TWO of the country’s most profitable listed companies, Ayala Land Inc. (ALI) and SM Prime Holdings (SMPH), expect to end the year on a positive note despite the prevailing global financial crunch. Next year, however, could present a different story.
In an interview over the weekend, ALI president Jaime Ayala said the company is still seeing good growth this year as shown by strong sales of residential products, particularly the affordable to middle-income segments.
“The trend is still quite strong overall, especially in our Alveo and Avida projects.
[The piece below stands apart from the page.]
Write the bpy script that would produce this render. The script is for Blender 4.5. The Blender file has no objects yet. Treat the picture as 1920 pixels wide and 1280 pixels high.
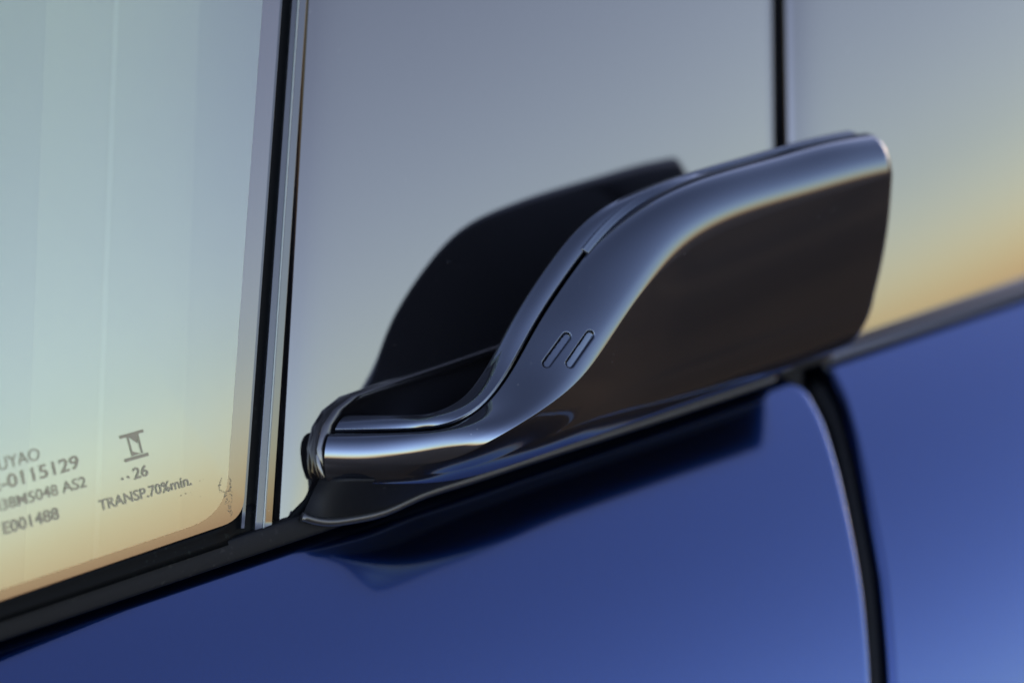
import bpy, math
import numpy as np
from mathutils import Matrix, Vector
R = math.radians

# ------------------------------------------------------------------ frame
# car frame, centimetres: x along the car, v up along the glass, n out of the glass
TILT = R(20)                       # tumblehome of the side glass
X = np.array([1., 0, 0]); V = np.array([0, math.sin(TILT), math.cos(TILT)])
N = np.array([0, -math.cos(TILT), math.sin(TILT)])
O = np.array([0, 0, .95])          # a point on the pillar, 0.95 m above the ground
def W(p):                          # car frame (cm) -> world (m)
    p = np.asarray(p, float)
    return O + .01 * (p[..., 0:1] * X + p[..., 1:2] * V + p[..., 2:3] * N)

# ------------------------------------------------------------------ camera
A_, B_ = .83, .994
xc = np.array([A_ * math.cos(R(17.9)), A_ * math.sin(R(17.9)), -math.sqrt(1 - A_ ** 2)])
vc = np.array([B_ * math.cos(R(103)), B_ * math.sin(R(103)), .116])
xc /= np.linalg.norm(xc); vc -= xc * vc.dot(xc); vc /= np.linalg.norm(vc)
nc = np.cross(xc, vc)
CAM = np.array([xc[i] * X + vc[i] * V + nc[i] * N for i in range(3)])   # right, up, toward camera (world)
DIST, PXS = 1.05, .00015                   # metres to the pillar, metres per photograph pixel there
LENS = 36 * DIST / (1920 * PXS)
CP = O + DIST * CAM[2]
cam = bpy.data.cameras.new('camera'); co = bpy.data.objects.new('camera', cam)
bpy.context.scene.collection.objects.link(co); bpy.context.scene.camera = co
m = Matrix.Identity(4)
for i in range(3):
    for j in range(3): m[j][i] = CAM[i][j]
    m[i][3] = CP[i]
co.matrix_world = m
cam.sensor_width = 36; cam.lens = LENS; cam.clip_start = .05; cam.clip_end = 20000
cam.dof.use_dof = True; cam.dof.focus_distance = DIST - .058; cam.dof.aperture_fstop = 5.2
cam.dof.aperture_blades = 0

# ------------------------------------------------------------------ sky, sun, exposure
SUN_EL, SUN_ROT = 3., 50.
sc = bpy.context.scene
w = bpy.data.worlds.new("World"); sc.world = w; w.use_nodes = True
nt = w.node_tree; bg = nt.nodes['Background']
sky = nt.nodes.new('ShaderNodeTexSky'); sky.sky_type = 'NISHITA'; sky.sun_disc = False
sky.sun_elevation = R(SUN_EL); sky.sun_rotation = R(SUN_ROT)
sky.air_density = .85; sky.dust_density = 1.2; sky.ozone_density = 1.5
wb = nt.nodes.new('ShaderNodeMixRGB'); wb.blend_type = 'MULTIPLY'; wb.inputs[0].default_value = 1; wb.inputs[2].default_value = (1.11, .945, .99, 1)   # the photograph's white balance
gm = nt.nodes.new('ShaderNodeGamma'); gm.inputs[1].default_value = 1.6      # and its contrast
nt.links.new(sky.outputs[0], gm.inputs[0]); hs = nt.nodes.new('ShaderNodeHueSaturation'); hs.inputs['Saturation'].default_value = .68
nt.links.new(gm.outputs[0], hs.inputs['Color']); nt.links.new(hs.outputs[0], wb.inputs[1]); nt.links.new(wb.outputs[0], bg.inputs[0]); bg.inputs[1].default_value = .12
sl = bpy.data.lights.new('sun', 'SUN'); sl.energy = .6; sl.angle = R(.5); sl.color = (1, .8, .6)
so = bpy.data.objects.new('sun', sl); sc.collection.objects.link(so)
sd = Vector((math.sin(R(SUN_ROT)) * math.cos(R(SUN_EL)), math.cos(R(SUN_ROT)) * math.cos(R(SUN_EL)), math.sin(R(SUN_EL))))
so.rotation_euler = sd.to_track_quat('Z', 'Y').to_euler(); so.location = (3, 2, 4)
sc.view_settings.view_transform = 'Standard'; sc.view_settings.look = 'None'
sc.view_settings.gamma = 1; sc.view_settings.exposure = 3.88
sc.cycles.max_bounces = 10; sc.cycles.glossy_bounces = 8

# ------------------------------------------------------------------ pixel helpers
def ray(px, py):                           # camera ray in the car frame, cm
    d = (px - 960) * PXS / DIST * CAM[0] - (py - 640) * PXS / DIST * CAM[1] - CAM[2]
    f = lambda q: np.array([q.dot(X), q.dot(V), q.dot(N)])
    return f((CP - O)) * 100, f(d)
def at(px, py, n=0.):                      # where that ray meets the plane at distance n from the glass
    o, d = ray(px, py); return o + d * (n - o[2]) / d[2]
def proj(P):                               # car frame -> photograph pixels
    q = W(P) - CP; z = -(q @ CAM[2])
    return np.stack([960 + (q @ CAM[0]) / z * DIST / PXS, 640 - (q @ CAM[1]) / z * DIST / PXS], -1)

def spline(t, P, q):                       # natural cubic spline through the rows of P
    t = np.asarray(t, float); P = np.asarray(P, float); q = np.asarray(q, float); n = len(t); h = np.diff(t)
    M = np.zeros((n, n)); r = np.zeros_like(P); M[0, 0] = M[-1, -1] = 1
    for i in range(1, n - 1):
        M[i, i - 1] = h[i - 1]; M[i, i] = 2 * (h[i - 1] + h[i]); M[i, i + 1] = h[i]
        r[i] = 6 * ((P[i + 1] - P[i]) / h[i] - (P[i] - P[i - 1]) / h[i - 1])
    m2 = np.linalg.solve(M, r); k = np.clip(np.searchsorted(t, q) - 1, 0, n - 2)
    sh = (slice(None),) + (None,) * (P.ndim - 1)
    a = (t[k + 1] - q)[sh]; b = (q - t[k])[sh]; hk = h[k][sh]
    return (m2[k] * a ** 3 + m2[k + 1] * b ** 3) / (6 * hk) + (P[k] / hk - m2[k] * hk / 6) * a + (P[k + 1] / hk - m2[k + 1] * hk / 6) * b
def curve(pts, n):
    pts = np.asarray(pts, float); t = np.r_[0, np.cumsum(np.linalg.norm(np.diff(pts, axis=0), axis=1))]
    return spline(t, pts, np.linspace(0, t[-1], n))
def gauss(P, s):                           # smooth the rows, end rows kept
    k = np.arange(-4 * s, 4 * s + 1); g = np.exp(-k ** 2 / (2. * s * s)); g /= g.sum(); p = 4 * s
    E = np.concatenate([2 * P[:1] - P[p:0:-1], P, 2 * P[-1:] - P[-2:-p - 2:-1]])
    return np.stack([np.convolve(E[:, i], g, 'valid') for i in range(P.shape[1])], 1)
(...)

Sales of the Ayala Land Premiere, on the other hand, have dropped partially because of the OFW sales in the US, which is down significantly, and the fact that we don’t have much inventory available anymore,” he said.
Before the global financial debacle, sales to the US account for close to 50 percent of ALI’s total foreign sales. Now, this number has been reduced to 25 percent.
“Fortunately, our sales in the Middle East are going very strong and is up 70 percent in the first nine months. And a lot of that went to the Avida products,” he said.
While he admits that 2009 would be a challenging year, he said ALI would definitely finish on schedule its existing projects.
“As for the new projects, we will have to see how the global situation plays out. It is hard to tell where 2009 will be headed. A lot of it depends on confidence. Right now, people are a bit rattled despite the fact that many of the underlying drivers in the Philippines remain to be pretty good,” Ayala said.
For his part, SMPH executive vice president and chief finance officer Jeffrey Lim said the performance of the group’s retail and shopping mall businesses is expected to continue to be upbeat this year.
“We would still be okay, especially this fourth quarter, with the onset of the holiday season. But 2009 could be challenging. However, we would still continue to expand and build more shopping malls,” he said.
It cannot be denied that the country’s property sector is being sustained by the reliable foreign-exchange remittances of overseas Filipino workers who buy residential properties, as well as bullish prospects of the office sector, largely dictated by demands from business-process outsourcing companies and the retail sector.
The Philippines has also one of the lowest mortgages to Gross Domestic Product ratios in the world at 2 percent.